Fourth: Yes, things have emerged. They are emerging as old trauma felt for the first time like one’s skin will sometimes work out debris in the months and years after a car accident, birthing sharp bits that the body has held and incapsulated.
My book, Voice First: A Writer’s Manifesto, got me thinking and reading and learning more deeply about audience, and learning all over again how important audience is to what we write and say. More specifically, I am reminded to imagine a caring audience—the opposite of that surly, hostile reader we are taught to write to in order to “hook” and “persuade” and “grab attention.” This was also, I think, why people like my essay collection Pain Woman Takes Your Keys: it was written with pain people in mind as the intended audience, as part of an imagined safe conversation about pain. I specifically set aside any concerns about having to “translate” my experience to readers who wouldn’t get it. I think the imagined hostile reader has broken a lot of sentences and turned a lot of people away from writing. Who wants to start a fight with some random stranger? Sometimes me, but often not me.
So, in the midst of a crisis weekend that might deliver some changes on Monday, I am writing to you about words. About half an hour ago, I was writing the bare facts of what has been happening in our lives, the lives of my husband and myself. I know I will need these notes later because I will need to write this in some form. It’s excruciating writing, just stenography really, about the details as they are encapsulated in each of our recent days.
Sometimes the research for memoir is stenography. It’s taking notes as shit is happening. And that’s perfect and fine and absolutely okay. It’s both/and: journaling can be helpful for venting feelings, and a timeline can be helpful as a tether in an emergency and for later. And that writing can also be processed and processed and used as a foundation to make something else. That document, entitled “Mondays in November” on my desktop, is filled with hard stuff, but not impossible stuff, just hard stuff we are getting through.
What is magical to me is the way in which my brain was a chef’s salad of complete chaos all night, in the spurts of worry and tossing and turning, and then I got up to hack out some sentences as functional as a grocery list in my “Mondays” document. I submitted receipts to various places and moved money around because money is a current and future worry.
And then I opened this document, with the hope to only write down some phrases toward a post I’d send out much later, when my brain comes back online and I can think. And I am held by this document, but more than that held by audience, by the kind people I know who thought enough of my writing to click a “subscribe” button. And it was the knowing of those people—not the vague general hard edge of a social media post, but the known names of people who for whatever reason have wanted to read what I’ve written in the past and have said nice things—that called forth sentences with verbs and subjects, saying the kinds of things I needed to hear.

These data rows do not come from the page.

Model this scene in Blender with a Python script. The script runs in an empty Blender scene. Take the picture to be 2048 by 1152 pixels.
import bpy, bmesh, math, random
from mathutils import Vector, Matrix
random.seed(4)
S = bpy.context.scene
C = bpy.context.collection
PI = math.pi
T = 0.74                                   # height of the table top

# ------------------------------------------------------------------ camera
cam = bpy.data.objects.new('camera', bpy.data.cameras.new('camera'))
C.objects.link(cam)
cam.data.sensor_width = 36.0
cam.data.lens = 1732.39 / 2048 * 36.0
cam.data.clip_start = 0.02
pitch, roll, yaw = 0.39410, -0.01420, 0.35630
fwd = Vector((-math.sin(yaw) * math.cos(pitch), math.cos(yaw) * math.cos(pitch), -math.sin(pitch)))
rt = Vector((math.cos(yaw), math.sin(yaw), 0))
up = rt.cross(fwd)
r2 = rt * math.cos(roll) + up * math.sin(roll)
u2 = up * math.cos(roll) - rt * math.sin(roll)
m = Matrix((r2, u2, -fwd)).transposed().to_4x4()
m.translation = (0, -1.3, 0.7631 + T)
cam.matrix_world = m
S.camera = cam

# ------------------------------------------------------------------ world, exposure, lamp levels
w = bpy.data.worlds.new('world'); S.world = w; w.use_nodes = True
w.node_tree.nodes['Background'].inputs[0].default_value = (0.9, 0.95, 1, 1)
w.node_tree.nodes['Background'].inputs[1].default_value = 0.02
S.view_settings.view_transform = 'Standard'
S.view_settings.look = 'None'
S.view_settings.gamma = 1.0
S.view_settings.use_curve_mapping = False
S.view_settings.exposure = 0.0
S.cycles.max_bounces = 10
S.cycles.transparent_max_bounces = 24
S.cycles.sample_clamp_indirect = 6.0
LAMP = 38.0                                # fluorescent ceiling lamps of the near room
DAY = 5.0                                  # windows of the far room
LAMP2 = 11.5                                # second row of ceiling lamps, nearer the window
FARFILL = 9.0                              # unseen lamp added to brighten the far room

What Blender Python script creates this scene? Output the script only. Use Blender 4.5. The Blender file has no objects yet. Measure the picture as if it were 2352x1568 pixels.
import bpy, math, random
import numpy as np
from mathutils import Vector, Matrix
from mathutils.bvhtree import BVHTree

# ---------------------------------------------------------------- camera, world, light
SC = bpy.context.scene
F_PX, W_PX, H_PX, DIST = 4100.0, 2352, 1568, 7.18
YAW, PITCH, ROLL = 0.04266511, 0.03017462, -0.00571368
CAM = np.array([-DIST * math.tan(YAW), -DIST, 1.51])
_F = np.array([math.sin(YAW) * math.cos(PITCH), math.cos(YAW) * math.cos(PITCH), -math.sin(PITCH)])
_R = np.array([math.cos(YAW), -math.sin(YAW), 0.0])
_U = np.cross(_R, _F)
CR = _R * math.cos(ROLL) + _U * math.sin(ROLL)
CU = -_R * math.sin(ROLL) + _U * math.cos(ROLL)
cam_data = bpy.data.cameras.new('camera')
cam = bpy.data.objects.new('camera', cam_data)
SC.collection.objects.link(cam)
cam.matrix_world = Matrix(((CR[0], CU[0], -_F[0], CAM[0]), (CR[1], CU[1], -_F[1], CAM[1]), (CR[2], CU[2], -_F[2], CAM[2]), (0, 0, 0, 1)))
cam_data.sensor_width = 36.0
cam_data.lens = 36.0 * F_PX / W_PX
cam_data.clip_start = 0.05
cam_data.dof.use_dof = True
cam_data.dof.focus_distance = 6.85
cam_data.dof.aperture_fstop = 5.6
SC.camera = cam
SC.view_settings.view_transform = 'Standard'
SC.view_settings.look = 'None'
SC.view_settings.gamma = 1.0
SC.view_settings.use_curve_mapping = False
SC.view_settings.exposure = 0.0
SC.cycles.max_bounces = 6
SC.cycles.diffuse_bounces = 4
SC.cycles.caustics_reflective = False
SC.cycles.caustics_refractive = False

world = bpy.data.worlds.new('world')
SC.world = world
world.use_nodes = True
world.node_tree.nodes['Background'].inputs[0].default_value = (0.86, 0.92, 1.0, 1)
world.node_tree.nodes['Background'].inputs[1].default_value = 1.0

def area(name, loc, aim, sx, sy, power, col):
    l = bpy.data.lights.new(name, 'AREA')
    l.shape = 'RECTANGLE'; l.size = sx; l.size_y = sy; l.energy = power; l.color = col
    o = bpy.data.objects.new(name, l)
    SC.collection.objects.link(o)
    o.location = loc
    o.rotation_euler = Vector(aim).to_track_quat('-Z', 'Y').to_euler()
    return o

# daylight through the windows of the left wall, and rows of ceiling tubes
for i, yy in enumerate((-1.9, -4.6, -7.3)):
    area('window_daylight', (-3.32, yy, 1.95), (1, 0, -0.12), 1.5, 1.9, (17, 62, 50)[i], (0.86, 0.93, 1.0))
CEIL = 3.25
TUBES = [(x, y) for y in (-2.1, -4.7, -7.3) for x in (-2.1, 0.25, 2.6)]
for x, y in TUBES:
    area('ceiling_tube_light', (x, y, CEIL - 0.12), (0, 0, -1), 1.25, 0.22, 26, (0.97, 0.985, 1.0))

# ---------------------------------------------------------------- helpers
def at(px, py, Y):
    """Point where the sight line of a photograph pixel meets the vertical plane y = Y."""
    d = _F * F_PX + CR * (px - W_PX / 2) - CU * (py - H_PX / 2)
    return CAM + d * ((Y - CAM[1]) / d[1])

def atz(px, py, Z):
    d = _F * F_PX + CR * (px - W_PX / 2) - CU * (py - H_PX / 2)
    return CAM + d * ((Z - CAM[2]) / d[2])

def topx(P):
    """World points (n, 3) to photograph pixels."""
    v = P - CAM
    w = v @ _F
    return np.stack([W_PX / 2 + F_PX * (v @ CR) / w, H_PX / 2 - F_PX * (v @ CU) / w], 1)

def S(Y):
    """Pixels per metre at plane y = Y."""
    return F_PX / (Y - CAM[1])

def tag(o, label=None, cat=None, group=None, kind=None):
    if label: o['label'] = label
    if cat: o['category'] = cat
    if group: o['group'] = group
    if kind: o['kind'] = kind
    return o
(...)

It was you, my list of subscribers, who summoned the kind of voice that is making sense in the midst of chaos, like walking on a tightrope of letters 12 points wide, so that I feel less alone.
So thank you for giving me the clarity of being in conversation with you.
Thank you for this, and for letting us be in it with you, however chocolately. The idea of writing to the caring audience and the concept of stenography as memoir research have already changed the way I'm thinking about my work today.
“…like walking on a tightrope of letters 12 points wide, so that I feel less alone.”—wow. I am amazed and grateful for your writing through this and so glad to be part of your audience. I was feeling low this morning and am inspired now to write.